Timeline – Is this an urgent requirement? Is there room for timescale negotiation?

  1. CHAMP (CHallenges, Authority, Money, Priority)

CHallenges – What issues is the business facing? What requires a resolution?

Authority – Who will be making decisions about which supplier to appoint in relation to these issues?

Money – Is there enough of a budget within the business to implement change?

Priority – Where does this fall in a list of priorities for the customer? Will there be waiting time while the customer decides to implement change?

  1. FAINT (Funds, Authority, Interest, Needs, Timing)

Funds – Does the business have the available funds to purchase your product?

Authority – Does the customer have buying authority for the entire business?

Interest – Is the customer genuinely showing interest in your product or service?

Needs – Are you solving a problem for them? Do they have a specific need that needs to be addressed?

Timing – Do they have a completion date in mind?
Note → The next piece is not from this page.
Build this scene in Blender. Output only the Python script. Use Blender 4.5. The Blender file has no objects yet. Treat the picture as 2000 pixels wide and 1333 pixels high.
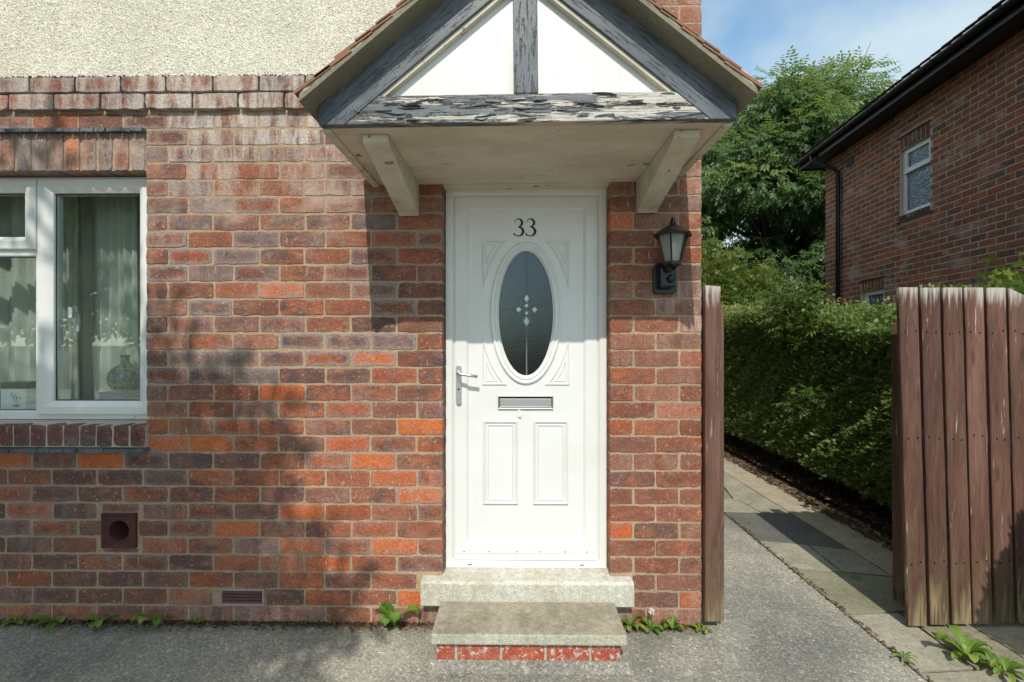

How long have they anticipated that implementation will take?

  1. SCOTSMAN (Solution, Competition, Originality, Timescales, Size, Money, Authority, Need)

Solution – Do you genuinely believe that your product will solve the customer’s problem?

Competition – Has there been a tender from a rival business? Is the customer more likely to opt for the competitor? Do they have an incumbent supplier?

Originality – What makes your offering different?

Timescales – How can you provide a solution within a required timescale?

Size – Is this a large enough sale to require your full attention and efforts?

Money – Is there enough customer budget to implement change?

Authority – Who is in charge of financial decision-making?

Need – Does the customer understand their need for your product?

The Ultimate Guide To Sales Qualification

We’ve discussed many options to ensure that you’ll be able to successfully qualify a sale. While it may seem overwhelming, it’s worth noting that the core elements remain the same. Pick your approach and implement it rigorously across your sales teams for every opportunity. You’ll be far more likely to meet quota and land work with more of the right clients.